The problem →
Retype verbatim only the lines below, starting at the one that contains "Write the bpy" and ending at the one that contains "R = math.radians". Pictures are excluded from the copy.

Records to use →
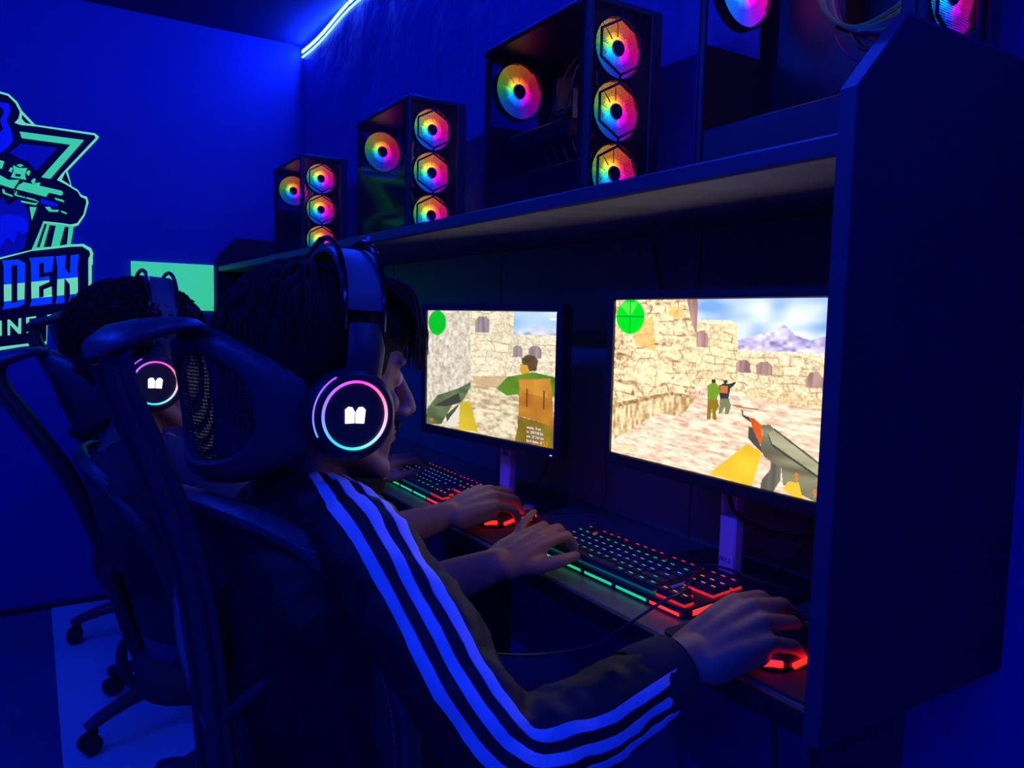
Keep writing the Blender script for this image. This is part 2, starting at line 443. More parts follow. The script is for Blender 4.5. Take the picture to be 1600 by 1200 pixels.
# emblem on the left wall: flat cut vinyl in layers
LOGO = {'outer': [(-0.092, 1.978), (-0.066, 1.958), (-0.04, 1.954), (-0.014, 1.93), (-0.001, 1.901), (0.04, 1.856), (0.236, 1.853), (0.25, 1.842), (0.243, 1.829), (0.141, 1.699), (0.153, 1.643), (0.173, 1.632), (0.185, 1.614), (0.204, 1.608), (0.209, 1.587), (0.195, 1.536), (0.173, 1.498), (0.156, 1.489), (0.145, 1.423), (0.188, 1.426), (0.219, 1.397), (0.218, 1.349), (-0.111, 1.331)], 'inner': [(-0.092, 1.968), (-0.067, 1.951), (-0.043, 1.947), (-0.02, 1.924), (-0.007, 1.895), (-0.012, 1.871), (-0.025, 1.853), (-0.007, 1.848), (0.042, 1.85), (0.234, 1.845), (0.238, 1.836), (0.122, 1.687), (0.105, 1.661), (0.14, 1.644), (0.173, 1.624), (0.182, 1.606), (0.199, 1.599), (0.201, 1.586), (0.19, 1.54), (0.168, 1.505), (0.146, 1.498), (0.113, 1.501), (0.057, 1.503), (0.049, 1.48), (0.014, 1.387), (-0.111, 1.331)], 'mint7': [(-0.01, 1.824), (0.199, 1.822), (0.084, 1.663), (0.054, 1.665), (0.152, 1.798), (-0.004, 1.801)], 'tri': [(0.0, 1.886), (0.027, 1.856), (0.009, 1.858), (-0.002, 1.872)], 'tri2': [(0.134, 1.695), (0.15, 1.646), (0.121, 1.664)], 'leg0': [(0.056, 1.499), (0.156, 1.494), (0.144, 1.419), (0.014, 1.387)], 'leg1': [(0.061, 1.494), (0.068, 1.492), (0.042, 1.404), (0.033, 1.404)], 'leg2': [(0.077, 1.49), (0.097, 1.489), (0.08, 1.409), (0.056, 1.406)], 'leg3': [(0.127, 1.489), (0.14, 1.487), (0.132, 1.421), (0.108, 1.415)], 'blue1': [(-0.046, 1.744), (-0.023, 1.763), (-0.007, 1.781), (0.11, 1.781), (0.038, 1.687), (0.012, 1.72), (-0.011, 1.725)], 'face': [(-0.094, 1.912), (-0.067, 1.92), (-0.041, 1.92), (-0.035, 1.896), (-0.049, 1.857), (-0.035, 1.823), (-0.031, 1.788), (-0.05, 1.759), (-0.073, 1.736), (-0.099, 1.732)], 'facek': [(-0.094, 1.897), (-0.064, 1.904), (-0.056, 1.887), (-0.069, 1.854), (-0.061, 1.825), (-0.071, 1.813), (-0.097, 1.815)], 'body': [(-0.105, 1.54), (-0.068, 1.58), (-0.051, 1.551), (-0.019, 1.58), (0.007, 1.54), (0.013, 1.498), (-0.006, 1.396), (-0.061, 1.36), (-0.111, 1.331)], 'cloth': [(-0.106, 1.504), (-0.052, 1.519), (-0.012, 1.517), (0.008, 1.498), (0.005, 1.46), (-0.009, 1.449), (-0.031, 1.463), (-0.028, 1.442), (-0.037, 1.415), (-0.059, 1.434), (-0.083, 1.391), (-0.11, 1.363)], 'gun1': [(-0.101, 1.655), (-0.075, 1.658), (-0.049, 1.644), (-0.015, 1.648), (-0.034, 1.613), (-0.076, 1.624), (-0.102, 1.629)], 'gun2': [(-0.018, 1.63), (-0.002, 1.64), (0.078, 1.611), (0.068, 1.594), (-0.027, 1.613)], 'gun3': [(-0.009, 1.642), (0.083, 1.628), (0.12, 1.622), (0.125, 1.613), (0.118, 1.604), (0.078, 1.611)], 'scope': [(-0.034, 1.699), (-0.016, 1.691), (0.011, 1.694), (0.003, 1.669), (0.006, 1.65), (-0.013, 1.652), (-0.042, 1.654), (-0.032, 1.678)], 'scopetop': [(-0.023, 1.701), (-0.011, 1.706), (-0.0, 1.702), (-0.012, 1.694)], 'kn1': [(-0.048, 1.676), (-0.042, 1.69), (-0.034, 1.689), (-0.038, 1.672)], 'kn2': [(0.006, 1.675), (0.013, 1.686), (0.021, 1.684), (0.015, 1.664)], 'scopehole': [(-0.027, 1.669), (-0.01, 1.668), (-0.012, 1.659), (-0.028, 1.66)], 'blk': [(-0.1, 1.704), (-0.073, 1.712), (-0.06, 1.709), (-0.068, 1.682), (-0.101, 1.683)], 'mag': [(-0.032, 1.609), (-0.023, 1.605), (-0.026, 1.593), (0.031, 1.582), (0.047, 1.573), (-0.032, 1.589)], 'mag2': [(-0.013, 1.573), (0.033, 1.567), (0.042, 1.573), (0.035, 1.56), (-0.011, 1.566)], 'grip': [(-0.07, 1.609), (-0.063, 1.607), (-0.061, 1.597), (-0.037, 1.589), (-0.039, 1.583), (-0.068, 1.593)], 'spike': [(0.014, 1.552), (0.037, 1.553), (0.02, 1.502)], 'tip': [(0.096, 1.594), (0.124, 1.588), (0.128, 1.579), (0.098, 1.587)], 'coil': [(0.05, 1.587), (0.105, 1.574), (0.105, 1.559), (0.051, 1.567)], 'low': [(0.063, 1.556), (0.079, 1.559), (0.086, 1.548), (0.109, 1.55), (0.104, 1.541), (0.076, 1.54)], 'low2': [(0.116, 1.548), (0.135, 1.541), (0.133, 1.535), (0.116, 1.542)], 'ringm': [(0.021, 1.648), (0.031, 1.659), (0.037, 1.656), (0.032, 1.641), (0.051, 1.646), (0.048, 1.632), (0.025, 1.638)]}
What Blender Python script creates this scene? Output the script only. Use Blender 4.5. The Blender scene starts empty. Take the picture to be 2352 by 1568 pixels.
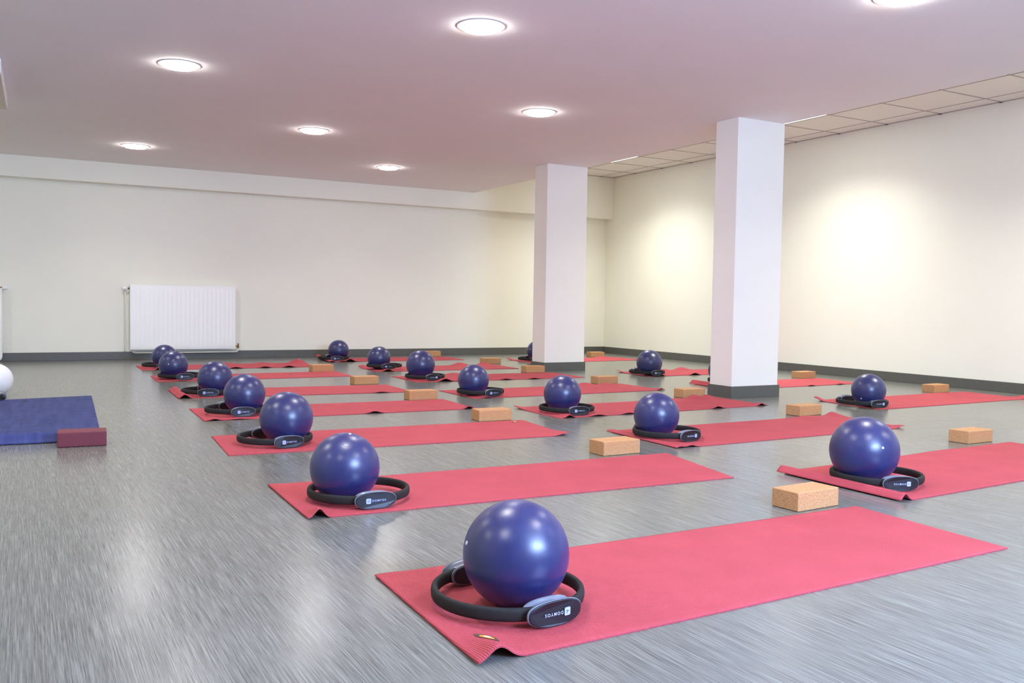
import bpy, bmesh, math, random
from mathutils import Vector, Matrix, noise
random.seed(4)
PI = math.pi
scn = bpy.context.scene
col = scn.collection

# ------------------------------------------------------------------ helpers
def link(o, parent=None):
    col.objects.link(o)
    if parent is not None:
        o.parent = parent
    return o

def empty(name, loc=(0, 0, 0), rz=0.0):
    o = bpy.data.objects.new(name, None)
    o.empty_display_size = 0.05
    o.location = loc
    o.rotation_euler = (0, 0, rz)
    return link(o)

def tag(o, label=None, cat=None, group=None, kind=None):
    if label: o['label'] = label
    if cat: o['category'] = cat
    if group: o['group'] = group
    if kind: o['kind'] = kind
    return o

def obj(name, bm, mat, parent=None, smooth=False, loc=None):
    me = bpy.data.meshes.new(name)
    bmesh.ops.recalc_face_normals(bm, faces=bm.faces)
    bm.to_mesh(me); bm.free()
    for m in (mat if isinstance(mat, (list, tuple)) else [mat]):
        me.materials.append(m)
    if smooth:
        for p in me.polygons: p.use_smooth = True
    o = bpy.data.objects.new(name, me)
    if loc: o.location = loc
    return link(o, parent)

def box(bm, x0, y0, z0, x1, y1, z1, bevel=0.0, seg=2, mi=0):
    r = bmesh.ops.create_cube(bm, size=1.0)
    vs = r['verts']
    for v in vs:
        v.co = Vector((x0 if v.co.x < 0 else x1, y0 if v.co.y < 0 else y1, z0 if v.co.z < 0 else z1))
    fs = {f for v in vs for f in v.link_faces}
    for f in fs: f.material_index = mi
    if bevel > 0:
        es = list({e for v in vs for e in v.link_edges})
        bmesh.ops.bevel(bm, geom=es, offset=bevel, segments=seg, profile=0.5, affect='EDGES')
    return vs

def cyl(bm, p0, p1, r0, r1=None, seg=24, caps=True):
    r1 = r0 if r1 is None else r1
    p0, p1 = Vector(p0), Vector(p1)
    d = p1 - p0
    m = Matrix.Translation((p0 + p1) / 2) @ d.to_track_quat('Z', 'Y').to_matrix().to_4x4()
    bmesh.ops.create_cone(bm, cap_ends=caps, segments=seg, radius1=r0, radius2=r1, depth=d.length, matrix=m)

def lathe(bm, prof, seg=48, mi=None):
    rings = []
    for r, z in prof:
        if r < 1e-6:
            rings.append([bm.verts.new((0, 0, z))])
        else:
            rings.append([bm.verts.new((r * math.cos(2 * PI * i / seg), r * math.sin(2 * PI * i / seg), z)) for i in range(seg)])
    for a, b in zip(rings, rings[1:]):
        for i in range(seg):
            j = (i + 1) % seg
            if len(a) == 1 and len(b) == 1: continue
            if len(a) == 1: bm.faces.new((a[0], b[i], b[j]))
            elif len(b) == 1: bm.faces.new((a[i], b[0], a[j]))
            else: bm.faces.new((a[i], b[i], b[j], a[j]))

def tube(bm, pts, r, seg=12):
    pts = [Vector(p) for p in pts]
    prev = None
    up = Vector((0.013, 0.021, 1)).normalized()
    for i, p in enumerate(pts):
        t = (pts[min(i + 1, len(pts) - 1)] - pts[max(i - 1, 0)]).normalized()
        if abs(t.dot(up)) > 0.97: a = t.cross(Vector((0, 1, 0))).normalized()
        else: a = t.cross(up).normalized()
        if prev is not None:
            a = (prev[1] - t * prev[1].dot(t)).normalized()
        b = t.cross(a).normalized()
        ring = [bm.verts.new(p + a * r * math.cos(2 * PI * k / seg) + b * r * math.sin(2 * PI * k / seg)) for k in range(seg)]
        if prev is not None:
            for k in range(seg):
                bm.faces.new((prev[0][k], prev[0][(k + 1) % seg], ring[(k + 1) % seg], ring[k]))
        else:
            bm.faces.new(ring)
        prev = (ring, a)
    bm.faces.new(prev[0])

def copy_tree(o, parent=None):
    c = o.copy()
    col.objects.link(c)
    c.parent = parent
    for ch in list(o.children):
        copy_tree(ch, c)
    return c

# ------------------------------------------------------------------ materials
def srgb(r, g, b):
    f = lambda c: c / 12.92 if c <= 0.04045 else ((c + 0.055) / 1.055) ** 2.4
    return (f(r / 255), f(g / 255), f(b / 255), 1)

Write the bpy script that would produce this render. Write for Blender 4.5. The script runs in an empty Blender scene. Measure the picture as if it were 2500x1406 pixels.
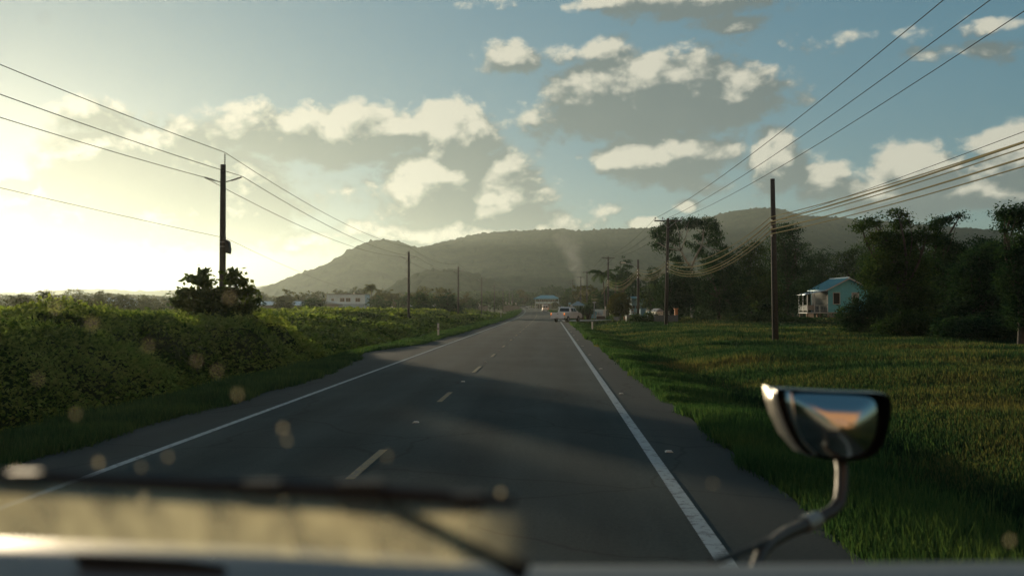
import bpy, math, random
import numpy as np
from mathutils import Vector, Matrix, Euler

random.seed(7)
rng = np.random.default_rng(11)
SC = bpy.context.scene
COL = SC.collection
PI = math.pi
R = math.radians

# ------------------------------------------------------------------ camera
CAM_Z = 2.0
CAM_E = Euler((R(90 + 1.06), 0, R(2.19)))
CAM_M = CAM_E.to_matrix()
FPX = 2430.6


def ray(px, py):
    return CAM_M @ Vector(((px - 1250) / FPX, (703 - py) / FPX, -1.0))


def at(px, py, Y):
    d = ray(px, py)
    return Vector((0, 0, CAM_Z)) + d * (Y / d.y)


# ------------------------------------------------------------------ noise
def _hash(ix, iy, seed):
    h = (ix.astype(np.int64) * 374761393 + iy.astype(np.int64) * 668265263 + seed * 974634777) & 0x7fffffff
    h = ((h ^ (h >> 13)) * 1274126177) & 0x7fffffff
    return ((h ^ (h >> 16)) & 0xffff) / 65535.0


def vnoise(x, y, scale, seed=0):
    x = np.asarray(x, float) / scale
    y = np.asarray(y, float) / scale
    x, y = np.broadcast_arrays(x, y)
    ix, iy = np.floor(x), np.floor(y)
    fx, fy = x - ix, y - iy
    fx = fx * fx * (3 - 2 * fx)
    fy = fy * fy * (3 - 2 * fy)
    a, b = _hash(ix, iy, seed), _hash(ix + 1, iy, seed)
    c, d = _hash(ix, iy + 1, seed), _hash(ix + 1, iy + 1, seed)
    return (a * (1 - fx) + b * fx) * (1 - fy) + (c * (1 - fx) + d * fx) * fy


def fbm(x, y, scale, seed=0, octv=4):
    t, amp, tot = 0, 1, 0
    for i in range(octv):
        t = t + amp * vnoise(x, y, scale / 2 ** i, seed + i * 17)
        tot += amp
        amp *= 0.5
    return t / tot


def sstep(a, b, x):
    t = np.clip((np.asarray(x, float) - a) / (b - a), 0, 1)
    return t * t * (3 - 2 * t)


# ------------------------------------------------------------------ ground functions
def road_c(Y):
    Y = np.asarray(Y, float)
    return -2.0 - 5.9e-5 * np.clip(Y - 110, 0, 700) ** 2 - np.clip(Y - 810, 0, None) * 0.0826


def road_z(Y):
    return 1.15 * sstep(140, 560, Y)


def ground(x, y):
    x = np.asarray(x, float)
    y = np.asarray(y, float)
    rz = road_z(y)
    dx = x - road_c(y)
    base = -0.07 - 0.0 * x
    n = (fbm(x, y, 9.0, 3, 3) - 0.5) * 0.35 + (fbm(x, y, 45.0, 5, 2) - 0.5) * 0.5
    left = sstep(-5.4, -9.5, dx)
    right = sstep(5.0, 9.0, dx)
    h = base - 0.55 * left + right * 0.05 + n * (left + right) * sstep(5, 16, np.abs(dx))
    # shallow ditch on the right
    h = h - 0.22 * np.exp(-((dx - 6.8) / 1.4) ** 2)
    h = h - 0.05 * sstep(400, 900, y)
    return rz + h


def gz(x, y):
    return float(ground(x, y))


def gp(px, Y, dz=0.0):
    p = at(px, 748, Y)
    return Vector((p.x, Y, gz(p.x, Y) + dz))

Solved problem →
Write the bpy script that would produce this render. Write for Blender 4.5. The script runs in an empty Blender scene. Measure the picture as if it were 2500x1406 pixels.
import bpy, math, random
import numpy as np
from mathutils import Vector, Matrix, Euler

random.seed(7)
rng = np.random.default_rng(11)
SC = bpy.context.scene
COL = SC.collection
PI = math.pi
R = math.radians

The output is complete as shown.